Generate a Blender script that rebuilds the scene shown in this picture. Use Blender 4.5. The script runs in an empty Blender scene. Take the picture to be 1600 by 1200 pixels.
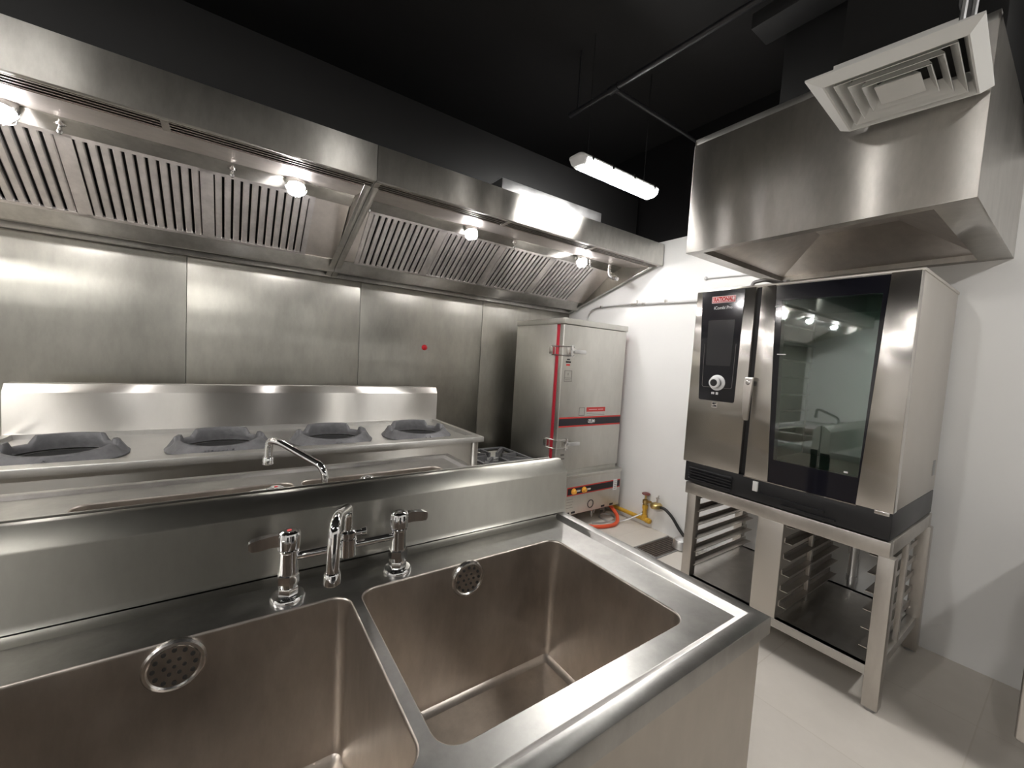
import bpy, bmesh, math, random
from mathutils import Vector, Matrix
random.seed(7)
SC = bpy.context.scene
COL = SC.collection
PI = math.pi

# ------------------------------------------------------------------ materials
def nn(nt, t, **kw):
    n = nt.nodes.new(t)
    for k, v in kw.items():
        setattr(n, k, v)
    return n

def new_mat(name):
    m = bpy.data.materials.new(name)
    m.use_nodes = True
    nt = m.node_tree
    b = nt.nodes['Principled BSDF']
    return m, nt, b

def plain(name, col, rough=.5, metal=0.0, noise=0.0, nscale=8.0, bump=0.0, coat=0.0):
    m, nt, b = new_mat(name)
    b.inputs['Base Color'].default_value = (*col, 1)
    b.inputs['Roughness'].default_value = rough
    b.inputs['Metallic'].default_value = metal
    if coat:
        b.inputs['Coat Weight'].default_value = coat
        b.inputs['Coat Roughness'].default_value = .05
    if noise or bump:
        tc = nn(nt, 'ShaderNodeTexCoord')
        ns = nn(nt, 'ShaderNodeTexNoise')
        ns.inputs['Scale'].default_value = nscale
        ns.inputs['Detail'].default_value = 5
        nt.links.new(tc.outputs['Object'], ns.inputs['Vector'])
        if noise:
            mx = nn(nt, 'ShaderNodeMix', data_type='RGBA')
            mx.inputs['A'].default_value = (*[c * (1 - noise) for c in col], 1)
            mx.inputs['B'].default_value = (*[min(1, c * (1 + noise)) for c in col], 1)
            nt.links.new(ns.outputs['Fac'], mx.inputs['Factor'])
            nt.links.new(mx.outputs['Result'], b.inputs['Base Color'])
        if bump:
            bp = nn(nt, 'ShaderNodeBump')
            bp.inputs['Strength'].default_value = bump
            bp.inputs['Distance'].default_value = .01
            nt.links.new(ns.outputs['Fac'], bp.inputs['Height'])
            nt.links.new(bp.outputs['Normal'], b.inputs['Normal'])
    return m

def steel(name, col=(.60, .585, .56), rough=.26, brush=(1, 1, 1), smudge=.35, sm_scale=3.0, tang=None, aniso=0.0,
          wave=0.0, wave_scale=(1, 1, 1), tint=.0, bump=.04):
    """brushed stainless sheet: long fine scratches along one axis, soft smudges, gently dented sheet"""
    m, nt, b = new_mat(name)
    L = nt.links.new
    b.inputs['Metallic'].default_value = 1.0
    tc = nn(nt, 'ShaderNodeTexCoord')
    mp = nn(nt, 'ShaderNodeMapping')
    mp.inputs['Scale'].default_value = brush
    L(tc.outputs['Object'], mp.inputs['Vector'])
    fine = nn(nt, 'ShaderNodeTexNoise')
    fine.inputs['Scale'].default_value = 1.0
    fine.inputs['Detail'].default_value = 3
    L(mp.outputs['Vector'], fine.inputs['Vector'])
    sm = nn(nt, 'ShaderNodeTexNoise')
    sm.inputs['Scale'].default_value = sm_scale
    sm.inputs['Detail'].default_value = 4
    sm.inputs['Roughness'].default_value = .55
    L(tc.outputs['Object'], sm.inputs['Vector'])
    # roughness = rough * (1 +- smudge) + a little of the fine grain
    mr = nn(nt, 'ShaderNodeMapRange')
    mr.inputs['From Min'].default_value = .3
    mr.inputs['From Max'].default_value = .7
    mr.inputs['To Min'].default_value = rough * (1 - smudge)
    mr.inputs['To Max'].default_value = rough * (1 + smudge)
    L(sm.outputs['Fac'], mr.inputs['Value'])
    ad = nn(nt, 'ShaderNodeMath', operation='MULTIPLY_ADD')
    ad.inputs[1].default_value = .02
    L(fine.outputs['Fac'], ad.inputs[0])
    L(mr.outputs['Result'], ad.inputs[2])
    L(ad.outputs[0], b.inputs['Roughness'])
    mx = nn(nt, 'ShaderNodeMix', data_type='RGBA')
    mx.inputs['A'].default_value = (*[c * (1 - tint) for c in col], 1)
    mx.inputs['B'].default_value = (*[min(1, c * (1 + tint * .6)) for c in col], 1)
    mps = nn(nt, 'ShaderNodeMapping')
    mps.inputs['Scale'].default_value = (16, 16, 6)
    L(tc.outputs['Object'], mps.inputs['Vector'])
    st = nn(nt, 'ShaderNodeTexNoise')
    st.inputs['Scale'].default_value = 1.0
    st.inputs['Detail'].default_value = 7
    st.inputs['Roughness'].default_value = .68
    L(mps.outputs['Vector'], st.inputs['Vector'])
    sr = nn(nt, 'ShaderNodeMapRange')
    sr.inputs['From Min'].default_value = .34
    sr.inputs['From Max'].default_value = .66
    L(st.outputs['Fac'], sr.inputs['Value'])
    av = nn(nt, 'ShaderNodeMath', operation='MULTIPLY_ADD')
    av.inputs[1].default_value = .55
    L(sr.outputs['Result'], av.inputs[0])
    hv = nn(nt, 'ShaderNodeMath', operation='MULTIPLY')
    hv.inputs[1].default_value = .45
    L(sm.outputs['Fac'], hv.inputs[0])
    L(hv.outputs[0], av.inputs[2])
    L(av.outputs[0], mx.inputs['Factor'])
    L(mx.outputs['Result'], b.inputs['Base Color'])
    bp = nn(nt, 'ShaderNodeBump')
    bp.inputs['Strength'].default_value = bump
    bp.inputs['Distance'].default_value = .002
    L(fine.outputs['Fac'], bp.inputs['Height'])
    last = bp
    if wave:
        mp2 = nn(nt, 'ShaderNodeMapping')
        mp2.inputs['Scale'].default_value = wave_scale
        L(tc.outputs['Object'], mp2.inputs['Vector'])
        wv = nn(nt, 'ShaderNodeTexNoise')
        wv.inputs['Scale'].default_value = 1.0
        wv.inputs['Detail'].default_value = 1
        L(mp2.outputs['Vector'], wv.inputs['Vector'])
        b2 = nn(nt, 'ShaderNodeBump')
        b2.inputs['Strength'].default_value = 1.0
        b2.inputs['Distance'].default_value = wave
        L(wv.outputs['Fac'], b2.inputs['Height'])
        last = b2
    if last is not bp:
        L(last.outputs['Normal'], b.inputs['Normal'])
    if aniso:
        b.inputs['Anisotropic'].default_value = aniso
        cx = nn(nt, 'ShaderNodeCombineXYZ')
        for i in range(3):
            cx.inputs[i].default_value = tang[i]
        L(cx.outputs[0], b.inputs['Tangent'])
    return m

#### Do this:
Go from the first line of the listing to the line holding "PI = math.pi" and, please, transcribe those lines exactly, both included, with no pictures.

#### Answer in full:
Generate a Blender script that rebuilds the scene shown in this picture. Use Blender 4.5. The script runs in an empty Blender scene. Take the picture to be 1600 by 1200 pixels.
import bpy, bmesh, math, random
from mathutils import Vector, Matrix
random.seed(7)
SC = bpy.context.scene
COL = SC.collection
PI = math.pi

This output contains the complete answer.